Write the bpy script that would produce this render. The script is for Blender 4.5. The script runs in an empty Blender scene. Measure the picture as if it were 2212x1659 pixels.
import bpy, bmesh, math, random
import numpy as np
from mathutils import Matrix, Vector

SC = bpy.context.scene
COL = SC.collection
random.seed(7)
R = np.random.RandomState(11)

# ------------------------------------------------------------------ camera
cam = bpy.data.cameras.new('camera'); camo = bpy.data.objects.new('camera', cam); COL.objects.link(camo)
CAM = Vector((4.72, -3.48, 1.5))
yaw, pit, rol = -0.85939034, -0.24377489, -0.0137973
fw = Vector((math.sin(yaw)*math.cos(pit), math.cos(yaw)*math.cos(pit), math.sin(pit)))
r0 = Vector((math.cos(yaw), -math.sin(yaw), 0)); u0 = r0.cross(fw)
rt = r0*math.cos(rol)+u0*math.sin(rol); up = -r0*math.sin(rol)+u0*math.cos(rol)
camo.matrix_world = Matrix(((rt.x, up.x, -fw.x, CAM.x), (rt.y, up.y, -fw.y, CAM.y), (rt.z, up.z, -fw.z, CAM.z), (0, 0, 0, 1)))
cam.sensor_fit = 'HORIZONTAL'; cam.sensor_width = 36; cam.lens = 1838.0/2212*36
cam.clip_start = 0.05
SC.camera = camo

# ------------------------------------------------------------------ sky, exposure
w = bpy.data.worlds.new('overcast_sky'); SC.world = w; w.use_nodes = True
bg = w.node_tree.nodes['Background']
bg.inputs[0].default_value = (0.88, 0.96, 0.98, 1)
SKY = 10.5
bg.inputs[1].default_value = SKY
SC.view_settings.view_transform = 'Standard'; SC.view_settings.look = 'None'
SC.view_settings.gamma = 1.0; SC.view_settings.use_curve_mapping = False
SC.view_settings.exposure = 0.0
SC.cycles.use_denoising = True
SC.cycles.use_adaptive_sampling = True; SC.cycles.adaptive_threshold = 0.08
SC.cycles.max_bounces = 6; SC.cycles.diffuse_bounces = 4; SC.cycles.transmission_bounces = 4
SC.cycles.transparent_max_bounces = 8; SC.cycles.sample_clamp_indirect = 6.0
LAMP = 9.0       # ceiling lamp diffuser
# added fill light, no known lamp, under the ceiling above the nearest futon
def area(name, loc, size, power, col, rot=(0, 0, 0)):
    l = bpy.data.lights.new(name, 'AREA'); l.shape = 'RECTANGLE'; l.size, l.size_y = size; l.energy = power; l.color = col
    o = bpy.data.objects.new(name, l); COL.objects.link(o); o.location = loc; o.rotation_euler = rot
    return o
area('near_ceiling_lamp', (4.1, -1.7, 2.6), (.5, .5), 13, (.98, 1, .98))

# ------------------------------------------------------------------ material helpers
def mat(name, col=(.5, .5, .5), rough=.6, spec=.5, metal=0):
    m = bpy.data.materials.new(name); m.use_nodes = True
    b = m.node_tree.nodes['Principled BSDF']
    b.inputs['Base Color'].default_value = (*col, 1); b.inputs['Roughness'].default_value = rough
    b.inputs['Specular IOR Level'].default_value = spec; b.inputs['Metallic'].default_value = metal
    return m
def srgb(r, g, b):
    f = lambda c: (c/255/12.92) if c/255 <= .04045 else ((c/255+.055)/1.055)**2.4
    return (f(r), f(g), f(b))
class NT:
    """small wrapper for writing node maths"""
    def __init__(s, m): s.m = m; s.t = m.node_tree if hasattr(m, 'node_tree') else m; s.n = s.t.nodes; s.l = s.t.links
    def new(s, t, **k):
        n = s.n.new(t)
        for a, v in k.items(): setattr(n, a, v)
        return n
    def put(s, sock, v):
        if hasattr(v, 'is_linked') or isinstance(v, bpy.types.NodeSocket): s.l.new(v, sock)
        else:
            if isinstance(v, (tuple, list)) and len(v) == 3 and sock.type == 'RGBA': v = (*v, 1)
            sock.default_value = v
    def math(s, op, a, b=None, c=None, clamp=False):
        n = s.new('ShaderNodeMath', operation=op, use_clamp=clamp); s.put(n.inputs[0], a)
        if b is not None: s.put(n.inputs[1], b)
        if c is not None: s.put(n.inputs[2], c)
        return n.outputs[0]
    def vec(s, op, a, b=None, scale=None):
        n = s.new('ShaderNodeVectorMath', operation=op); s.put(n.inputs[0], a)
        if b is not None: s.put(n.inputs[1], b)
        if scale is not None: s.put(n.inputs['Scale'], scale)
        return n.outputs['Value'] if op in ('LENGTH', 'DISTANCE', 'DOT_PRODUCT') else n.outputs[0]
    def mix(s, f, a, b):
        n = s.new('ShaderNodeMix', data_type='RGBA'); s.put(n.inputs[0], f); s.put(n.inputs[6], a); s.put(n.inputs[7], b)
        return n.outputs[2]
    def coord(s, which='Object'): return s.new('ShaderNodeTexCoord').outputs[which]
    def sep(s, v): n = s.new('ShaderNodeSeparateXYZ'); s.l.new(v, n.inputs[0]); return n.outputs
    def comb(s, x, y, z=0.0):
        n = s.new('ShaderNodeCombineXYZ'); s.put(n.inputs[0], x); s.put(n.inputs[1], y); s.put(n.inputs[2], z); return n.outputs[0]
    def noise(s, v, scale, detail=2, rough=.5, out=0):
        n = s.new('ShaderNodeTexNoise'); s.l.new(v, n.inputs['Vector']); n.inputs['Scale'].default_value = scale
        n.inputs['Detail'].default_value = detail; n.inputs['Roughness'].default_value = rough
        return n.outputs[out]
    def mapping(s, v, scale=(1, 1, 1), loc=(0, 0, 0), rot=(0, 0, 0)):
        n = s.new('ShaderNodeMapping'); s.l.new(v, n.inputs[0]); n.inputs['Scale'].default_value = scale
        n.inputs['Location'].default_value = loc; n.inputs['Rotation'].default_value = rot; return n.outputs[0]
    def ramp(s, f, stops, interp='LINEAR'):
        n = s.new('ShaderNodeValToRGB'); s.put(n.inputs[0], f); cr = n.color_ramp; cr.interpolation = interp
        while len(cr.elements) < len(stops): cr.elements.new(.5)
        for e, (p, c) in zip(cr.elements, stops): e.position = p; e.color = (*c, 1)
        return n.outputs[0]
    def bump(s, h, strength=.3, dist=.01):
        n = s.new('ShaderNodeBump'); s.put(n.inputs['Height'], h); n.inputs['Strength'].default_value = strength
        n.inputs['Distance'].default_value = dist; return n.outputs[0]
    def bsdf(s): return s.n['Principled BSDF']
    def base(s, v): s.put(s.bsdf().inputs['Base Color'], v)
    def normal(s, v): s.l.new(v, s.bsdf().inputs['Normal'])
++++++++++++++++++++
GIVEN INSTRUCTION:
Within the listing above, find every line containing the string "scene" and return it.

EXPECTED ANSWER:
Write the bpy script that would produce this render. The script is for Blender 4.5. The script runs in an empty Blender scene. Measure the picture as if it were 2212x1659 pixels.
SC = bpy.context.scene